The Mortgage Payment Formula
The monthly principal and interest payment is calculated as:
M = P × [r(1+r)^n] / [(1+r)^n - 1] Where M is the monthly payment, P is the loan amount, r is the monthly interest rate, and n is the total number of payments.
30 vs 15 Year Mortgages
A 30-year mortgage gives you lower monthly payments but you pay significantly more in interest over the life of the loan. On a $320,000 loan at 6.5%, you'd pay about $408,000 in interest over 30 years vs only $182,000 over 15 years.
How Much House Can You Afford?
A common rule is that your total monthly housing costs (PITI) should not exceed 28% of your gross monthly income. Your total debt payments (including the mortgage) should stay below 36% of your income.
Frequently Asked Questions
What is PMI and when do I have to pay it?

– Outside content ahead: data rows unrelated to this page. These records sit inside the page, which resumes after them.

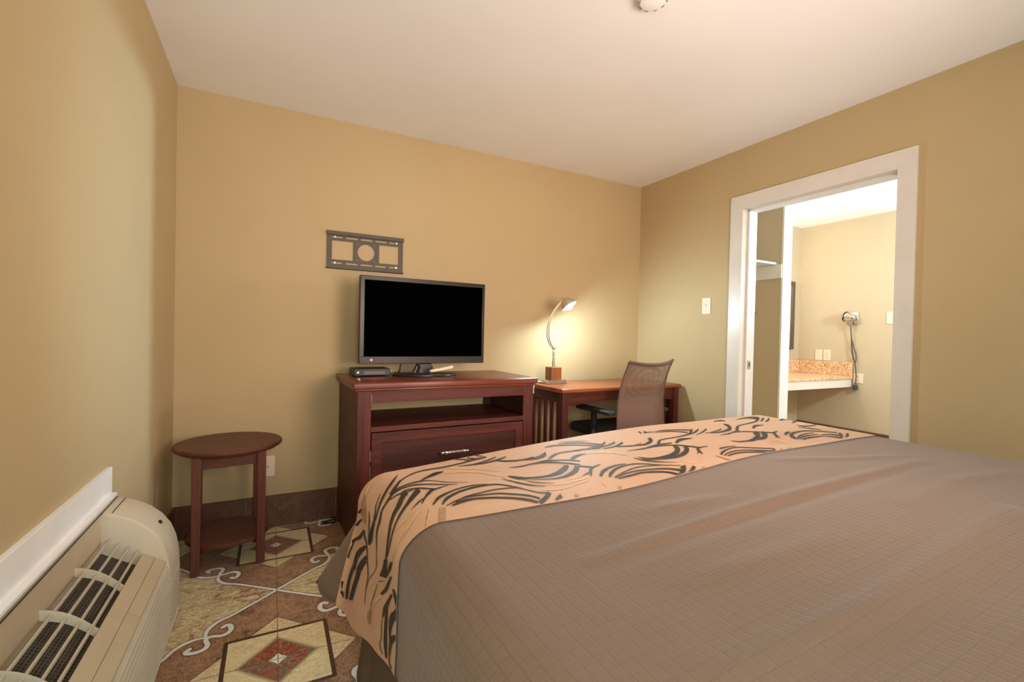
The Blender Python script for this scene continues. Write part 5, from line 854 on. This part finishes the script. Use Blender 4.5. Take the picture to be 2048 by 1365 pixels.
for s in (-1, 1):
    ar = bpy.data.objects.new('armrest', None); C.objects.link(ar); ar.parent = ch
    pp = [(s*.235+w, y) for w, y in [(-.028, -.25), (-.038, -.20), (-.034, -.05), (-.044, .06), (-.036, .11), (.0, .125), (.034, .11), (.044, .05), (.036, -.08), (.042, -.20), (.028, -.25)]]
    MB().prism(pp, 'z', .642, .668, bev=.008, seg=3).build('arm_pad', m_blackm, ar, 50)
    b = MB(); b.tube([(s*.235, -.055, .645), (s*.235, -.055, .52)], .021, 14); b.build('arm_sleeve', m_black, ar)
    b = MB(); b.tube([(s*.235, -.055, .53), (s*.235, -.055, .43), (s*.15, -.055, .425)], .014, 12); b.build('arm_post', plain('dark_grey_metal', (.12, .11, .10, 1), .4, .4), ar)
b = MB(); b.tube([(0, 0, .10), (0, 0, .30)], .028, 16); b.tube([(0, 0, .30), (0, 0, .44)], .017, 16); b.box(-.09, .09, -.12, .10, .425, .458, .006); b.build('gas_column', m_black, ch)
for k in range(5):
    a = 2*PI*k/5+.35; c, s = math.cos(a), math.sin(a)
    lg_ = MB(); lg_.tube([(0, 0, .115), (c*.15, s*.15, .10), (c*.27, s*.27, .075)], [.028, .020, .014], 10); o = lg_.build('base_leg', m_black, ch, 60)
    b = MB(); px, py = c*.27, s*.27
    M = Matrix.Translation((px, py, .027)) @ Matrix.Rotation(a+.6, 4, 'Z') @ Matrix.Rotation(PI/2, 4, 'X')
    for w in (-.012, .012): b.lathe([(0, w-.008), (.022, w-.008), (.0265, w-.004), (.0265, w+.004), (.022, w+.008), (0, w+.008)], 20, M=M)
    b.tube([(px, py, .03), (px, py, .078)], .006, 8); b.build('caster', m_blackm, o)
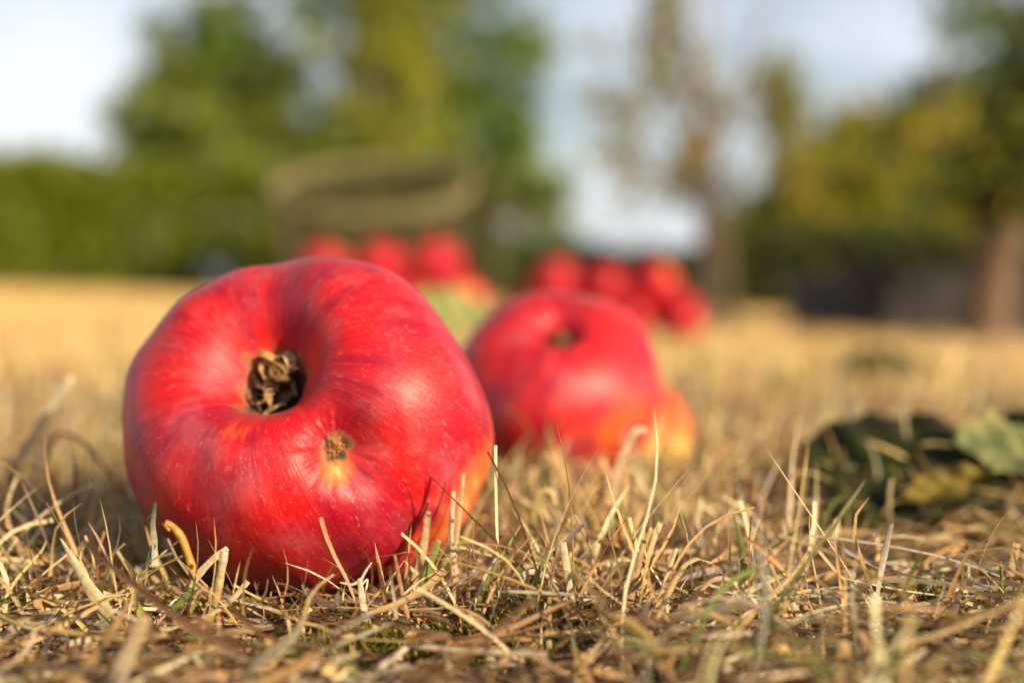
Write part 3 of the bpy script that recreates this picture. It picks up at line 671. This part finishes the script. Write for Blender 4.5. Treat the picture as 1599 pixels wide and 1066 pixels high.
stalk(G, 'short yellow green upright stub in the bottom right corner', [(1555, 1066), (1550, 1030), (1548, 988)], 12, (.34, .34, .04), (.66, .48, .2), tube=True, tip=.7)
stalk(S_, 'pale straw pointing up in the bottom right corner', [(1440, 1078), (1465, 1050), (1488, 1018)], 10, TAN, PALE, tip=.8)
stalk(S_, 'thick blurred golden stub at the bottom right of the centre', [(1305, 1085), (1316, 1045), (1322, 1005)], 24, OCH, TAN, tip=.8, d=.235)
stalk(S_, 'blurred ochre stub standing below the dark leaf', [(1355, 980), (1368, 930), (1378, 896)], 15, OCH, (.6, .38, .2), tip=.7, d=.33)
stalk(S_, 'long straight straw lying flat in front of the moss', [(638, 1012), (700, 1018), (780, 1024), (855, 1026)], 9, PALE, (.60, .42, .24), lie=True, tip=.9, tube=True)
stalk(S_, 'white straw slanting up to meet the flat straw', [(590, 1048), (612, 1032), (637, 1012)], 9, (.82, .72, .55), PALE, lie=True, tip=.9, tube=True)
stalk(G, 'reddish flat blade arching low to the right in the centre foreground', [(800, 1060), (860, 1030), (930, 992), (975, 975), (1022, 964)], 9, TAN, RED, tip=.4, d=.262)
stalk(S_, 'wide blurred straw close to the lens at the bottom left', [(168, 1090), (195, 1030), (225, 965)], 26, GRY, TAN, tip=.7, d=.228)

# ------------------------------------------------------------------ fallen leaves
leafm = leafy('fallen_leaf', .22, .75, .12, 300, .5)
def fallen(name, label, C, length, width, rot, curl, fold, c0, c1, edge=None, seed=0, wav=.06, stem=True, cup=0.):
    g = np.random.default_rng(seed); nu, nv = 41, 21; u = np.linspace(0, 1, nu); v = np.linspace(-1, 1, nv)
    U, Vv = np.meshgrid(u, v, indexing='ij')
    prof = np.sin(np.pi * U ** .8) ** .75 * (1 - .15 * U) * (1 + .05 * np.sin(U * 70) + .05 * np.sin(U * 23 + seed) + .05 * np.sin(U * 11 + seed * 2)) + .012
    x = (U - .5) * length; y = Vv * prof * width / 2
    z = fold * np.abs(y) + curl * length * (U - .5) ** 2 * 2 + wav * length * np.sin(U * 9 + seed) * Vv ** 2 * np.sign(Vv) * .5 + cup * (y / width) ** 2 * width * 4
    z = z + .012 * length * np.sin(U * 40) * (np.abs(Vv) * (1 - np.abs(Vv))) 
    z = z + .03 * length * np.sin(x / length * 13 + seed) * np.sin(y / length * 15 + seed * 1.7) + .03 * length * np.sin(x / length * 27 + y / length * 21)
    P = np.stack([x, y, z], -1).reshape(-1, 3)
    i = np.arange(nu - 1)[:, None] * nv; j = np.arange(nv - 1)[None]; Q = np.stack([i + j, i + j + 1, i + nv + j + 1, i + nv + j], -1).reshape(-1, 4)
    m = (np.abs(Vv) ** 2.2 * .8 + .35 * np.sin(U * 11 + seed) * np.sin(Vv * 5 + seed * 2)).clip(0, 1)[..., None]
    vein = np.exp(-(Vv / .05) ** 2) + .4 * np.exp(-(((U * 9 - np.abs(Vv) * 2) % 1 - .5) / .1) ** 2) * (np.abs(Vv) < .9)
    ec = np.array(edge if edge is not None else c1)
    C_ = np.array(c0) * (1 - m) + ec * m; C_ = C_ + vein[..., None] * .35 * (np.array(c1) * 1.2 - C_)
    e = empty(name, C, rot)
    o = mesh_np('leaf_surface', P, Q, leafm, e, C_.reshape(-1, 3).clip(.004, .8)); o.modifiers.new('t', 'SOLIDIFY').thickness = .0003
    k0 = P.reshape(nu, nv, 3)[:, nv // 2]; T2 = np.vstack([k0[0] - [length * .3, .1 * length, -.06 * length], k0[0] - [length * .14, 0, .0], k0[::4] - [0, 0, .0003]])
    Vt, Qt = tube_np(crom(T2, 3), np.linspace(.0008, .0002, (len(T2) - 1) * 3 + 1) * length / .055, 6)
    mesh_np('leaf_stem', Vt, Qt, leafm, e, np.tile((.30, .24, .08), (len(Vt), 1)))
    tag(e, label, 'leaf'); return e
def wl(px, py, d): return tuple(W(px, py, d))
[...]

Private Mortgage Insurance (PMI) is required when your down payment is less than 20% of the home price. It typically costs 0.5%-1% of your loan amount per year. You can request PMI removal once you reach 20% equity.
Should I make a 20% down payment?
20% lets you avoid PMI and reduces your monthly payment. But putting less down means more cash for emergencies and investments. The right answer depends on your full financial picture.
What's a good mortgage rate in 2026?
In 2026, average 30-year fixed mortgage rates are typically between 6% and 7.5%. Rates depend on your credit score, down payment, and current Federal Reserve policy.
How can I lower my monthly payment?
You can lower your payment by: making a larger down payment, choosing a longer loan term, improving your credit score for a better rate, or shopping around with multiple lenders.